SpaceX’s Starship failed its test flight this morning, when the automated flight termination system triggered following a loss of contact with the craft about 10 minutes into its flight. This marks the company’s second attempt at sending a Starship on a near-orbital flight, a 90-minute voyage that would have gone almost around the world. An initial test flight also failed in April, exploding four minutes after liftoff and flinging debris throughout the surrounding area.

As before, today’s launch took place at SpaceX’s Starbase facility in Boca Chica, Texas. But this time, all of the 33 Raptor engines appeared to ignite properly, and the Starship’s stage separation from the Super Heavy booster worked as planned. The vehicle survived max q, or the point in its ascent when it’s under the most pressure from the atmosphere and its own velocity. About three minutes after launch, the Starship successfully separated from the Super Heavy booster, after which the booster exploded, something SpaceX officials typically refer to with the euphemism “rapid unscheduled disassembly,” or RUD.

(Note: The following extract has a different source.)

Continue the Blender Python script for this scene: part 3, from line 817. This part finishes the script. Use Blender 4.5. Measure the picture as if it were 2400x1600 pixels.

SpaceX’s mega rocket Starship launches for a test flight from Starbase in Boca Chica, Texas, Saturday, Nov. 18, 2023.Photograph: Eric Gay/AP

“So far today has been incredibly successful, even with the RUD of the Super Heavy booster,” said Kate Tice, SpaceX’s quality systems engineer on the company’s webcast.

But before Starship could reach orbit, SpaceX mission control lost contact with it and stopped receiving data. At about 12 minutes into the flight, SpaceX triggered the automated flight termination system—they had to abort and make the second stage undergo RUD, too.

If Starship had successfully flown, it would have reached an altitude of about 146 miles, and was planned to splash down at around 8:30 Central time off the coast of Kauai, Hawaii.

This is the second time that a Starship test flight has gotten off to a promising start, but failed several minutes into the flight. According to a statement on the company’s website, SpaceX later determined that in the first few minutes of the April flight, propellant leaked from the Super Heavy booster and caused fires that severed the connection with the primary flight computer. That’s why the upper stage and booster failed to separate, SpaceX concluded. Engineers lost control of the vehicle and had to abort, blowing the rocket up with the flight termination system.